Consumer spending was the largest contributor to the increase in GDP, contributing 1.91 out of the 3.3% increase. Fixed investment spending (excluding the change in inventories) slowed markedly, contributing only 0.31% - the lowest contribution of fixed investment in 2023. Net exports and government purchases contributed 0.43 and 0.56% respectively.
While most (though not all) forecasters are no longer predicting a recession in the next year, the consensus forecast is still for a slowdown as we move into the middle of this year. As of this writing (week of Feb. 19, 2024), the Blue Chip consensus forecast is just under 2% for the first quarter of 2024. However, the Atlanta Fed’s GDPNow forecast is predicting a 2.9% increase, a full percentage point above the Blue Chip consensus. Over the last two quarters, GDPNow has consistently predicted higher than the Blue Chip consensus, and actual GDP has exceeded even the GDPNow forecast.

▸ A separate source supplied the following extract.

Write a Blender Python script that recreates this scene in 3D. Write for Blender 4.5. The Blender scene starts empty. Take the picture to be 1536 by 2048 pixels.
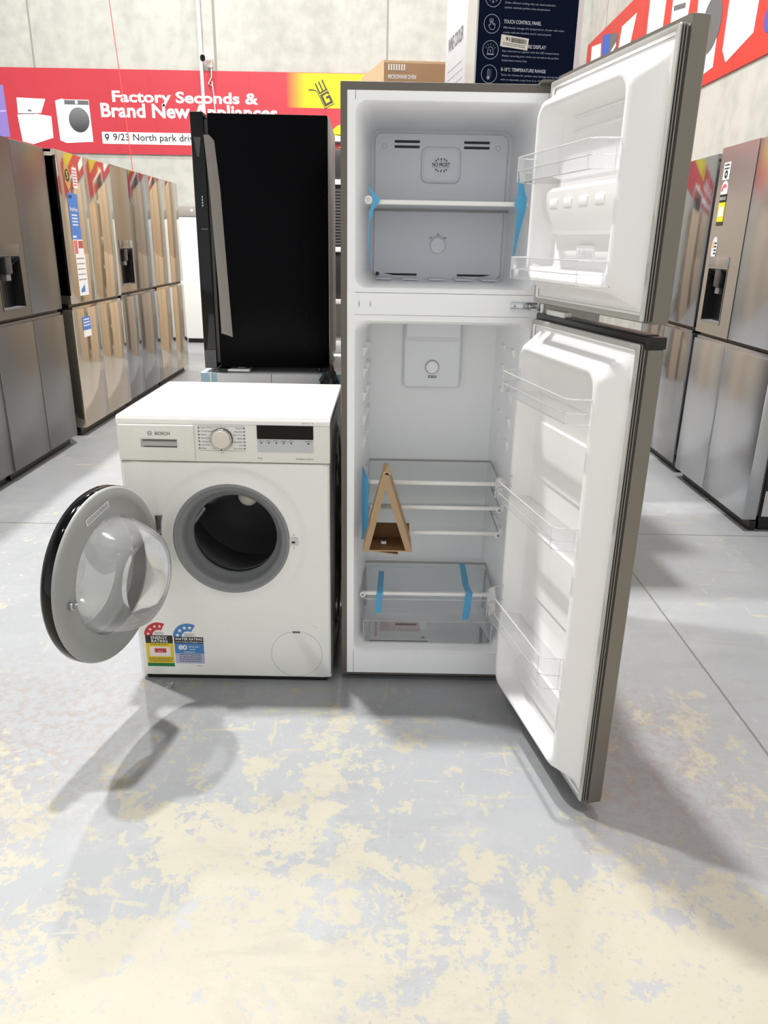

While these numbers are good, it is likely that as inflation continues to fall that real GDP growth will fall below 3% and possibly under 2%, if not in the first quarter, then probably in the second. A gradual slowdown would give us the "soft landing" we have been anticipating all last year. However, as we discussed in the last Quarterly Market Report, the risk of policy error is still present. As the economy slows down, the Fed's job becomes more difficult as they try to thread the needle--navigating between the twin goals of price stability and full employment. Waiting too long to lower interest rates risks slowing the economy too much. Lowering rates too early risks re-igniting inflation.